START PROVIDED DATA

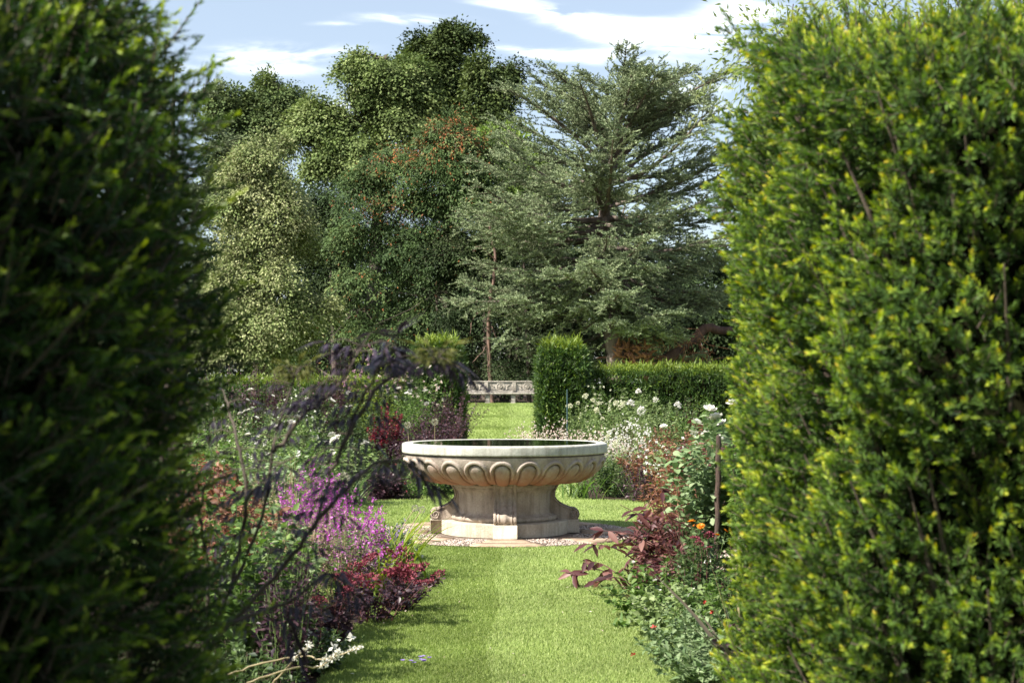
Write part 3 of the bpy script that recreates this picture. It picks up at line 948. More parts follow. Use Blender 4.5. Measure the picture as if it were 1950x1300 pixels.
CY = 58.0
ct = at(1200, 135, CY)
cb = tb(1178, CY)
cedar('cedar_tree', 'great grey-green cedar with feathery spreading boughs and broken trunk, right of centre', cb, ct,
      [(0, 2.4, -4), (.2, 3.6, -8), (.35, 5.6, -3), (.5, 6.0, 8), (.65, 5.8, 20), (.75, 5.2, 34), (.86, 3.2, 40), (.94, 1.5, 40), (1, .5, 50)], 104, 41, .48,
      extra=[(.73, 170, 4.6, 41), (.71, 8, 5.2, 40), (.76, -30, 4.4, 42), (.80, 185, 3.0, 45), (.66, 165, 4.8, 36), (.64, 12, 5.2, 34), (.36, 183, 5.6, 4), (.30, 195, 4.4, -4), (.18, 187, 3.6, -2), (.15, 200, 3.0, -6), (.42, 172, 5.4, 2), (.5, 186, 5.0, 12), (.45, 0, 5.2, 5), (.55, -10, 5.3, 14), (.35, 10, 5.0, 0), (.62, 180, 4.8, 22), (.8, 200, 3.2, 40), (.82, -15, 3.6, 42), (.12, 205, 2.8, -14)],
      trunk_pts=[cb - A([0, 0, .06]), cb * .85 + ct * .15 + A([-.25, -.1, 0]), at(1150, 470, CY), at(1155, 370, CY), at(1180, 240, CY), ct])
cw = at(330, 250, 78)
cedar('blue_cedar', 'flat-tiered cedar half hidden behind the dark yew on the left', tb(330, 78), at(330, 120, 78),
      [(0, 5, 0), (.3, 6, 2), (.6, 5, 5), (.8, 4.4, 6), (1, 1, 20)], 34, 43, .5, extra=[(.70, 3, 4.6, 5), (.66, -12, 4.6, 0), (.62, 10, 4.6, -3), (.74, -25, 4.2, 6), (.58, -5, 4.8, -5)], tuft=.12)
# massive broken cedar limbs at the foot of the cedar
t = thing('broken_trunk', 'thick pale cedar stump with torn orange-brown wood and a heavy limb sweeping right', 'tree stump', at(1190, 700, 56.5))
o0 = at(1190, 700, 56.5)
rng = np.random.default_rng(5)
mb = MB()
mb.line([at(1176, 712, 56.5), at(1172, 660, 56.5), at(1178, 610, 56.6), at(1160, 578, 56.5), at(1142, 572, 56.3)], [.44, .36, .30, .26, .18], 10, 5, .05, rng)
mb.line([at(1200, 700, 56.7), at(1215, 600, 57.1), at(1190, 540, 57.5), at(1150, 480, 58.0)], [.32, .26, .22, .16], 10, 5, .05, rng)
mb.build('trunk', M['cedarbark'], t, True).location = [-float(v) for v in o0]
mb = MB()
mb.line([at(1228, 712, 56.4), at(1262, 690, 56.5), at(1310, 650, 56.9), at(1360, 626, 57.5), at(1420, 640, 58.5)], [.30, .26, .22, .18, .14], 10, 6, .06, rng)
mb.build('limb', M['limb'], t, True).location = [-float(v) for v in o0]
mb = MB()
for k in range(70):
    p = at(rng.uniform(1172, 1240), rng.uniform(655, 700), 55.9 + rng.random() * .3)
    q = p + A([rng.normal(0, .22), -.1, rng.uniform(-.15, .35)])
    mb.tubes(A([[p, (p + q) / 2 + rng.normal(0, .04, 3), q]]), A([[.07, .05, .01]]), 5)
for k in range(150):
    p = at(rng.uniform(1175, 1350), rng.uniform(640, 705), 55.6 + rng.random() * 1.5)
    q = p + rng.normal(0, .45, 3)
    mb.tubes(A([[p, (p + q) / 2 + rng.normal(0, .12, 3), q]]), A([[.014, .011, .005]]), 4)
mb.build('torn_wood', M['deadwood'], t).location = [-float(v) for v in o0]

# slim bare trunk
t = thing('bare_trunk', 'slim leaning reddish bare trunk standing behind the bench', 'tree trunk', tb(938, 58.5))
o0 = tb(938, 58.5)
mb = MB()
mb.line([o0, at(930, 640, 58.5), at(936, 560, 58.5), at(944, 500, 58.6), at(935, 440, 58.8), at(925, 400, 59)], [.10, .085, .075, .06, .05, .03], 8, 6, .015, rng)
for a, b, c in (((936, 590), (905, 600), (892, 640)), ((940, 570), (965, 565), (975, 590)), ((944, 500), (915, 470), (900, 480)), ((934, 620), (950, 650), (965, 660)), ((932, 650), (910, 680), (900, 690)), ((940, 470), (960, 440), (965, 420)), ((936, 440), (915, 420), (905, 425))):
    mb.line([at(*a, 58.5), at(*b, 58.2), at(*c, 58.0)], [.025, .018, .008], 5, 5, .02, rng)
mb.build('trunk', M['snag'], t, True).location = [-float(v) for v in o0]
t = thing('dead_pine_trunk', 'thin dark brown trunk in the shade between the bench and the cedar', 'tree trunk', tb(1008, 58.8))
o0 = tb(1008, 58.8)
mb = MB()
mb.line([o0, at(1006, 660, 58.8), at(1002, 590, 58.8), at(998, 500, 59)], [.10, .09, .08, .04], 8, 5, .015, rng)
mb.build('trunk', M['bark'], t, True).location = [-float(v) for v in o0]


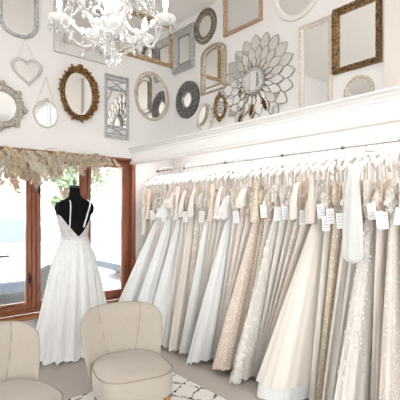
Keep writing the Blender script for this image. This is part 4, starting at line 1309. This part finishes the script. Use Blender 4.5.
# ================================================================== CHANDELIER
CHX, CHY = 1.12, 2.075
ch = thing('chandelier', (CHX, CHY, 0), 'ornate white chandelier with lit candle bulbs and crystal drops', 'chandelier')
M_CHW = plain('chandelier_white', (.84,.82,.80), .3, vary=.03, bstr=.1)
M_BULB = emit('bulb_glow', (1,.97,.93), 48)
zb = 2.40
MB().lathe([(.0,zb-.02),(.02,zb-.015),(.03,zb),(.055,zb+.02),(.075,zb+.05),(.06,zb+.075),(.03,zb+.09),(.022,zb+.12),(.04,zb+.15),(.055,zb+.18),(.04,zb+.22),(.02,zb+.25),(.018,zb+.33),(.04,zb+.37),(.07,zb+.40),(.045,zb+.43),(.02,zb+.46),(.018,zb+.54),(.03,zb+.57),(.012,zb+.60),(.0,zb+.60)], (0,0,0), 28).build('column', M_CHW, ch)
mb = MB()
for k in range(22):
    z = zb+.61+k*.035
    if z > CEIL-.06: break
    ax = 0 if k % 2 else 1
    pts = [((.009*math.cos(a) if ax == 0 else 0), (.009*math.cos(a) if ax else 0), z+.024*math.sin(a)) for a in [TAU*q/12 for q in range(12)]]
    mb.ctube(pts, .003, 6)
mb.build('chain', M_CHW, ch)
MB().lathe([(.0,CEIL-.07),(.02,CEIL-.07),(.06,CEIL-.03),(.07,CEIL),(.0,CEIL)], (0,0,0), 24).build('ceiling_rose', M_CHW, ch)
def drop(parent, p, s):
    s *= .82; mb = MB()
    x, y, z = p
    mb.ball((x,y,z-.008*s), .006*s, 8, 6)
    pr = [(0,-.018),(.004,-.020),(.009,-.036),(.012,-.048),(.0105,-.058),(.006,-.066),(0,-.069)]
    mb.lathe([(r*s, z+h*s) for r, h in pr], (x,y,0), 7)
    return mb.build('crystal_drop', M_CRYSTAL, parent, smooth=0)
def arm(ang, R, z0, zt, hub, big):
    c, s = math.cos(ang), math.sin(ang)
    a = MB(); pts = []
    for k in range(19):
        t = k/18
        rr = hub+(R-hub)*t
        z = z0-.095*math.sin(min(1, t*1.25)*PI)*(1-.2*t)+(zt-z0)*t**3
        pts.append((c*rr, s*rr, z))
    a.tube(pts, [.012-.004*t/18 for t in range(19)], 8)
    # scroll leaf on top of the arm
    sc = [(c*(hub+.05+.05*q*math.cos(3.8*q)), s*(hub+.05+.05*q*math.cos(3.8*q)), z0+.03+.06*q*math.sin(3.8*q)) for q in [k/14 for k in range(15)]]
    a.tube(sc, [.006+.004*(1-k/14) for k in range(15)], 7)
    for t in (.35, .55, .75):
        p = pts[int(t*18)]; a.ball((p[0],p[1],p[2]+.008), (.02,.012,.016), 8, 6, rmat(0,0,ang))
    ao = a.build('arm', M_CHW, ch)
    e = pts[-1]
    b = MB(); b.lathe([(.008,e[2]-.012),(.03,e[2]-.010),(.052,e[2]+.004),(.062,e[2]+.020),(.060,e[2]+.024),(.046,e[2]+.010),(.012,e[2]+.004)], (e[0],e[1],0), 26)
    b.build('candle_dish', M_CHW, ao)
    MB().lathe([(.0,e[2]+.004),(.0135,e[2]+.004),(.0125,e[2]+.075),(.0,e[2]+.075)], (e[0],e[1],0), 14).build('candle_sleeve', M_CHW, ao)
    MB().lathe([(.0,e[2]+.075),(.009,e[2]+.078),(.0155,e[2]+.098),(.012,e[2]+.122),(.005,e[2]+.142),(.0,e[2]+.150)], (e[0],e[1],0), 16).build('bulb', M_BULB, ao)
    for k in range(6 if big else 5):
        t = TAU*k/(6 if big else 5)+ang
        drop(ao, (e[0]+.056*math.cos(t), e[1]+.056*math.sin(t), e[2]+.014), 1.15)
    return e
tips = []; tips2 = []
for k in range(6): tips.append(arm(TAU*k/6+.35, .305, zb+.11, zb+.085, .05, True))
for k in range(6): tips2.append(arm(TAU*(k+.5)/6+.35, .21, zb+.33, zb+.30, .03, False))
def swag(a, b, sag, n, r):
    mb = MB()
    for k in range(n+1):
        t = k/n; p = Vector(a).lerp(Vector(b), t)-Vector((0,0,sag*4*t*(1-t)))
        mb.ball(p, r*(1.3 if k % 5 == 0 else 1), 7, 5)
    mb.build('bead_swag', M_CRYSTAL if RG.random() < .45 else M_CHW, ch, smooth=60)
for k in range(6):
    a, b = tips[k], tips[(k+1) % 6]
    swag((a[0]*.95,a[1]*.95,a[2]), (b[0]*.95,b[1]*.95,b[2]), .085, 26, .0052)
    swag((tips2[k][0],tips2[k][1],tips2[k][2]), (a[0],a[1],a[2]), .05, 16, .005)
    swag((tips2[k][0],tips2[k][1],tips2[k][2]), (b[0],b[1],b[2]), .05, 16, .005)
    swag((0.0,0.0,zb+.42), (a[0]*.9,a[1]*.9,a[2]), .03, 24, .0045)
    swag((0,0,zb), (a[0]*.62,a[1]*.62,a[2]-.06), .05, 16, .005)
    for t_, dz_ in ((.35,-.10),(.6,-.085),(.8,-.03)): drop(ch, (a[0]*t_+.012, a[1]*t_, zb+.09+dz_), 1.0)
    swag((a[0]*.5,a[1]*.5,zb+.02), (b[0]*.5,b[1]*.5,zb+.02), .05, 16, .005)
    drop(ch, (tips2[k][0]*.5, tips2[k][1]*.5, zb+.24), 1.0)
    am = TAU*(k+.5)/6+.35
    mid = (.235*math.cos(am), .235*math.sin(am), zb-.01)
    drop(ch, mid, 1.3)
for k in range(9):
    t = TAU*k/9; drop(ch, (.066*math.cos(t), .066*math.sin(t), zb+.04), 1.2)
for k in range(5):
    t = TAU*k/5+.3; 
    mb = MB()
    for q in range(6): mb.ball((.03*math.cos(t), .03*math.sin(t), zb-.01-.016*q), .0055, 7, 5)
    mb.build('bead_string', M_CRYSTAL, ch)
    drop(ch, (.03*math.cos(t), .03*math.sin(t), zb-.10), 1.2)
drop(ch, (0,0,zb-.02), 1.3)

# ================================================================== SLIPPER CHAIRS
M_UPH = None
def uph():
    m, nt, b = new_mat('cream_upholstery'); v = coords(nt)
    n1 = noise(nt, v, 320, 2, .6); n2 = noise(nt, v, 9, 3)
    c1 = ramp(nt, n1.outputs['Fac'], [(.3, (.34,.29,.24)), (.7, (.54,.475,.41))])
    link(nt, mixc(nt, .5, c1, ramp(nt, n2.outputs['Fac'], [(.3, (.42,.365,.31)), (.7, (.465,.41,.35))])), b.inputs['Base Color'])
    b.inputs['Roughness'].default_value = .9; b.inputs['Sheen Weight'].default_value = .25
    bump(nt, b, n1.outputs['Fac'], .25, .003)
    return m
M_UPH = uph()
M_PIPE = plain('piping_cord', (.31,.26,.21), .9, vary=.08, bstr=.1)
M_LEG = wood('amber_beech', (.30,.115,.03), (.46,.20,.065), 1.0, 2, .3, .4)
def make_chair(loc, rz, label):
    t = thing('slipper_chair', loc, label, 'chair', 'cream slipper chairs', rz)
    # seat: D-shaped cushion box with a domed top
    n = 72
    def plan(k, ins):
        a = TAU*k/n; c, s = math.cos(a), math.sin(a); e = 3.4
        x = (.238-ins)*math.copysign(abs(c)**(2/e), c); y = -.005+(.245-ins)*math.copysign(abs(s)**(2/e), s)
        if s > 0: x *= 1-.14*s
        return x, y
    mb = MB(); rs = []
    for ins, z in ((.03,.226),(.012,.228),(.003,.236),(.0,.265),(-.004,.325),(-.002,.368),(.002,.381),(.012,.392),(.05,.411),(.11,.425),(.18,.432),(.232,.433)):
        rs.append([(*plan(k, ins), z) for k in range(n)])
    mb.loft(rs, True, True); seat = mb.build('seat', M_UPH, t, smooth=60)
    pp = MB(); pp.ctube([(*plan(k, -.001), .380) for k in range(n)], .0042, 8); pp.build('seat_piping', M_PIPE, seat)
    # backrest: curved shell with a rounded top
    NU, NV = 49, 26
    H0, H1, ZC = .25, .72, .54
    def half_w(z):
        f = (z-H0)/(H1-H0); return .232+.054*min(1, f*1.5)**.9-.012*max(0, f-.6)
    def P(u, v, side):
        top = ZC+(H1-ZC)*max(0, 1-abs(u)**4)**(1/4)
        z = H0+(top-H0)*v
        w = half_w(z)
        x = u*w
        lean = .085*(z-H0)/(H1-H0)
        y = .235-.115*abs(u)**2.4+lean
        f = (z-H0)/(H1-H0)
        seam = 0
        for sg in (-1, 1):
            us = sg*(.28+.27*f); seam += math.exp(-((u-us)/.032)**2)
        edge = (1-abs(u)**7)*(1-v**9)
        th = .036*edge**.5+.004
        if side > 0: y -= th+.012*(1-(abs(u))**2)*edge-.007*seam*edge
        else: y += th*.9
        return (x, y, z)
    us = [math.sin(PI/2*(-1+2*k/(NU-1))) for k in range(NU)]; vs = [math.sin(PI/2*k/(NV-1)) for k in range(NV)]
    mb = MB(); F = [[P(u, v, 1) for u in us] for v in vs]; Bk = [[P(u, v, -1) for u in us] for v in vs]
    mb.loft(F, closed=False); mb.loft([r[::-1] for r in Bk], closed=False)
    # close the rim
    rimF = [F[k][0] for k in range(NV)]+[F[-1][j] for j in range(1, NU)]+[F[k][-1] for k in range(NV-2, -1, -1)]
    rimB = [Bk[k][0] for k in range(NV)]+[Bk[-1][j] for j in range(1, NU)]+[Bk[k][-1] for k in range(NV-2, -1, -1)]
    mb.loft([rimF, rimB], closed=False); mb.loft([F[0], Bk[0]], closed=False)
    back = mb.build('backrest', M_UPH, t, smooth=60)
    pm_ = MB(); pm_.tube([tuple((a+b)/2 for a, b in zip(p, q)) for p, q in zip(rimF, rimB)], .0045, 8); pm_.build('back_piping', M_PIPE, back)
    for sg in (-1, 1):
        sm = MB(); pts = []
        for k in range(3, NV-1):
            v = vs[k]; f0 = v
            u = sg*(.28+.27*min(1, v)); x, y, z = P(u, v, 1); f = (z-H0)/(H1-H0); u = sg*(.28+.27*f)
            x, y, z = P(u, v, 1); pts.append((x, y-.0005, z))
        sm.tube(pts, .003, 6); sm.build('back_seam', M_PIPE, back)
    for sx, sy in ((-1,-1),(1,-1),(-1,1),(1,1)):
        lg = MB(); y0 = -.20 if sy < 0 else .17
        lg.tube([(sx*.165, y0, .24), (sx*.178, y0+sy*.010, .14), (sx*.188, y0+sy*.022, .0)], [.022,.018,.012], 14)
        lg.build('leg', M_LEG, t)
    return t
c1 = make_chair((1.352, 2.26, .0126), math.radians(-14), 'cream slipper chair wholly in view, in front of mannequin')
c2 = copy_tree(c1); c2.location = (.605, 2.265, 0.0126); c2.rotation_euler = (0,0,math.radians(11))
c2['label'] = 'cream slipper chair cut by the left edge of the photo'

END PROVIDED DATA

● DIRECTIVE: Report how many lines of the entries hold the string "script". Provide the number alone.

● OUTPUT OF THE EXERCISE: 2